2022年デビューでチャートインしているのは5組で、うち3組は既に言及したCOLLAR、Sabrina、そしてJeremyである。
残りの2組のうち1人は男性ラッパーのTiabで、インディーズとしては以前から楽曲発表をしていたようだけど、主流メディアに音源が送られ、チャートの対象となる楽曲(派台歌)を出すのは今年2月にリリースした『Reserve2.0』が初めてのようなので、たぶん今年デビューの扱いになるのだと思う。
もう1人はmoon tang(鄧凱文)というワーナー所属の女性歌手だが、今のところ英語曲のリリースのみのようなので、広東語/中国語楽曲を扱う主流メディアのチャートの対象にはならず、したがって賞レースも対象外なはず(この辺の細かい扱いはもっとちゃんと調べないといけない)。
他の新人男性歌手としては、After Classの面々と同じTVBの番組『聲夢傳奇』出身の冼靖峰(Archie Sin)、ViuTVの『全民造星III』出場者の顧定軒(Zeno Koo)、地元資本の大手レーベル英皇(EEG)が仕掛けたYoutubeの新人発掘番組『冤枉新秀訓練營』出身の黃明德(Dark Wong)などが3月末までにデビューしている。この辺りがジェレミーの新人王争いのライバルになるだろう。
次回:作詞家からみる香港の音楽シーン
ただ香港のヒットソングの動きは、アーティストだけを追いかけていたのでは予測できない。作詞を手掛けた作詞家のネームバリューで大きく注目を集める楽曲もある。売れっ子の作詞家が歌詞提供をしている歌手はレーベルのイチオシなんだと推測することもできる(かもしれない)。
そこで次回の記事では、特に注目すべき作詞家を何名か紹介しながら、これまでとは少し異なる角度から、2022年の音楽シーンの動向を見ていきたい。
おまけ:チャートにランクインした日本勢の楽曲
この記事で参照したSpotifyのチャートは、香港で再生されたすべての楽曲が含まれている。なので、トップ200曲の中には、香港以外のアーティストが発表した楽曲も含まれている。

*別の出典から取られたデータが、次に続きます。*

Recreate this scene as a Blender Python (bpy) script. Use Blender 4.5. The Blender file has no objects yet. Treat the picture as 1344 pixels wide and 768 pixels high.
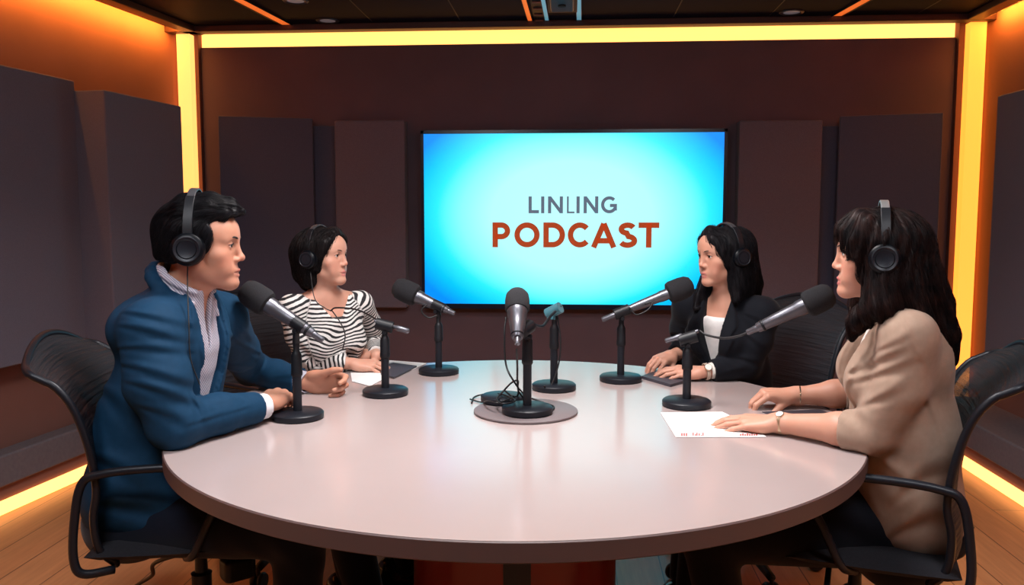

ざっと13週分のデータに目を通したところ、日本のアーティストでランクインしたことがあったのは、YOASOBIとAimerだけのようだった。Aimerは『残響散歌』が期間中、毎週トップ200入りしている。YOASOBIは『夜に駆ける』『群青』『怪物』の3曲が毎週ランクインしているほか、『ミスター』『たぶん』も短い期間だがトップ200に入っている。最高位はそれぞれ『残響散歌』の75位(第7週)と『夜に駆ける』の83位(第10週)だ。
私が普段使っているApple Musicの香港のデイリーチャートでも、他の日本のアーティストがランクインしているのを見かけた記憶はない。いま香港でよく聴かれているのはこの2組ということだろう。
対してK-POP勢はというとBTS、ENHYPEN、IVE、BLACKPINK、Red Velvet、Kep1er、NMIXX、Apinkら、多くのアーティストがトップ200入りしている。
最高位を見ても、(G)I-DLEのTOMBOYが14位、テヨンのINVUが19位と上位20曲に入る楽曲もあるので、やはり残念ながら今日の香港における人気はK-POP>J-POPで間違いないようだ。
Apinkの『Dilemma』は、サビの「Dilemma」の発音が広東語の罵倒語である「屌你媽」(diu lei maa)に似ているというしょーもない理由で一瞬話題になっていたので、ランクインしたのはそのためではないかと思う。